SSD 15" not playing?

*Ace*
10+ year member

CarAudio.com Elite
I have a 15" SSD hooked up to a nine.2x at 4 ohms. I just hooked it up today and it played fine for about an hour or so but then it just cut out and now my power light on my amp won't even light up. I checked the fuse under the hood and it's good. I then checked the fuses on the amp and they were good. Can you blow your amp from having the gain too high? I had it about halfway. i realize this probably wasn't a good idea without using a dmm but i couldn't detect distortion at all while bumping. i'm going to check the ground and remote lead tomorrow. what do you think could cause this?

 
Nobody? I checked the remote turn-on wire and everything seemed fine. I also opened up the amp but didn't notice anything that seemed abnormal. No scorching marks or burnt out pieces or anything. Do you think it could be the ground?

I used this amp previously for my components and never had a problem?

 
Well it's not playing because the amp isn't on. That could be because A. it's blown B. low voltage or C. no signal from remote turn-on.

It may have blown if you had a bad ground and you were getting some serious voltage drop. Pick up a DMM from Walmart and see the voltage you are getting at the amp and then go from there. If you're voltage is good, you can put a jumper in from the 12V+ to the remote turn-on, if the amp comes on then the problems lies with your remote turn-on wire.

 
Well it's not playing because the amp isn't on. That could be because A. it's blown B. low voltage or C. no signal from remote turn-on.
It may have blown if you had a bad ground and you were getting some serious voltage drop. Pick up a DMM from Walmart and see the voltage you are getting at the amp and then go from there. If you're voltage is good, you can put a jumper in from the 12V+ to the remote turn-on, if the amp comes on then the problems lies with your remote turn-on wire.
Would the inside of the amp be noticeably burnt if blown? Also, where do I measure the voltage at the amp? Where the power cable connects at? And one last thing, what is a "jumper"? Sorry for the ignorance, but I'm not to familiar with that. Thanks a bunch

 
When he says jumper he just means a small piece of wire.

When you hook up the remote to the power wire then it will have a constant signal from the battery. If it works then you know the remote wire is the problem.

Just be sure to unhook the jumper because if you leave it hooked up you will be draining your battery.

 
I tried putting a dmm up the the power input to read the voltage but nothing?? Will it still register a voltage even though the amp isnt on?

 
Ok I got a piece of wire and screwed it in the remote turn on connector, and then placed the other bare end onto the power wire itself while it was also screwed in with everything on but the amp still didnt turn on. does this mean it's fried?

i opened the amp earlier and cannot see any scortch marks or anything. no smell, nothing? what do you guys think it is?

 
Your amplifier is done, Just because you do not smell or see anything burnt doesnt mean there is not a hidden issue.

Try a different amplifier and this time adjust your gains accordingly before bumping //content.invisioncic.com/y282845/emoticons/smile.gif.1ebc41e1811405b213edfc4622c41e27.gif

 
It is probably F'd up.

Either way you should still try to see if you get voltage at the power input.
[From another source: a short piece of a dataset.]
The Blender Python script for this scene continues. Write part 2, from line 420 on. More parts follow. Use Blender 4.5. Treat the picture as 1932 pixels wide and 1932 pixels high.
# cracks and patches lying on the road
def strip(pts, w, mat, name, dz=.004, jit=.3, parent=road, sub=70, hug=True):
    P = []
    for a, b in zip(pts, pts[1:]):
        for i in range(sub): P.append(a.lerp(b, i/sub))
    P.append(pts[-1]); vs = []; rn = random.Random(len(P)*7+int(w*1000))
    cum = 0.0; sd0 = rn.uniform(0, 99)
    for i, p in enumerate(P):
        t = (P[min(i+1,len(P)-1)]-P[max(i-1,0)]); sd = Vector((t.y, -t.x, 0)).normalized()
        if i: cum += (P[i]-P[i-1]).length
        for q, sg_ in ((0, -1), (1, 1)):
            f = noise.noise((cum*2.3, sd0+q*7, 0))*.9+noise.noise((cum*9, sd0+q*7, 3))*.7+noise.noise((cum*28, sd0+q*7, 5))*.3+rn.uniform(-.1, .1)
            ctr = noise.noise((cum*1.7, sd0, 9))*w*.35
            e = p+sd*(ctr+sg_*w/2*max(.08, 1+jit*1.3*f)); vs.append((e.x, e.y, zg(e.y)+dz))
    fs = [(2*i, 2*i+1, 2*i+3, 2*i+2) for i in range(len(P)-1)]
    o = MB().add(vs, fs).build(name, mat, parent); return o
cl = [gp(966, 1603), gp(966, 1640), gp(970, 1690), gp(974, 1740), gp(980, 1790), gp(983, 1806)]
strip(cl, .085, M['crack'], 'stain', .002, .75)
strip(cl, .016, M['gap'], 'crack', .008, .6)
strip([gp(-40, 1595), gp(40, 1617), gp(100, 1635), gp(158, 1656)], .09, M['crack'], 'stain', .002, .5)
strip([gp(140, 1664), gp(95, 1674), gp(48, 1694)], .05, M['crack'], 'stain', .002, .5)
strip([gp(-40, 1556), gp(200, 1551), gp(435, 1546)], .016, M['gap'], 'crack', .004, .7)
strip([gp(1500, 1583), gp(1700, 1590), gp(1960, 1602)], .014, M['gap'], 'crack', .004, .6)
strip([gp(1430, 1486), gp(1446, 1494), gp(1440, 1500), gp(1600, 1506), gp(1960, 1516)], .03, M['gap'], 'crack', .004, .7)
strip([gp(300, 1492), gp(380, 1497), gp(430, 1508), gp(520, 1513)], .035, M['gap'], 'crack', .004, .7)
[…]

Take the Digital mulitmeter. Set it on 12V..."it may say 20V" DC

Take the red probe and put it on the power input, then take the black probe and put it on a common ground or the ground at the amp. It should read around 12+ volts with the car off.

I have had a problem with a fuse before where it looked fine but the solder or something in the inside was loose.....

If the amp is toast just call eD and get an RMA # or get one from there site. Ship it back to them and they will most likely send a new one out to you pretty fast.

 
What size is your power wire fuse and what is the amperage of fusing on the amp?

Try replacing the fuse on the power wire, i have had a fuse blow and it looked fine to the ***** eye, if that doesnt work, yeah, amp is done.

 
What size is your power wire fuse and what is the amperage of fusing on the amp?
Try replacing the fuse on the power wire, i have had a fuse blow and it looked fine to the ***** eye, if that doesnt work, yeah, amp is done.
lol, is there an echo in here?

 
It is probably F'd up.
Either way you should still try to see if you get voltage at the power input. Take the Digital mulitmeter. Set it on 12V..."it may say 20V" DC

Take the red probe and put it on the power input, then take the black probe and put it on a common ground or the ground at the amp. It should read around 12+ volts with the car off.

I have had a problem with a fuse before where it looked fine but the solder or something in the inside was loose.....

If the amp is toast just call eD and get an RMA # or get one from there site. Ship it back to them and they will most likely send a new one out to you pretty fast.
Ok, I took out my DMM and put the red probe on the power input and then the black probe on the ground input. It read .205V and then just kept rising by .001 increments? I then did the same with the remote lead, with the car on, and got similar results?

I thought maybe I was doing it wrong or had the settings wrong so I tested a 1.5V duracell "AA" battery and it read 1.6V so I'm guessing I was doing it right? What do you think?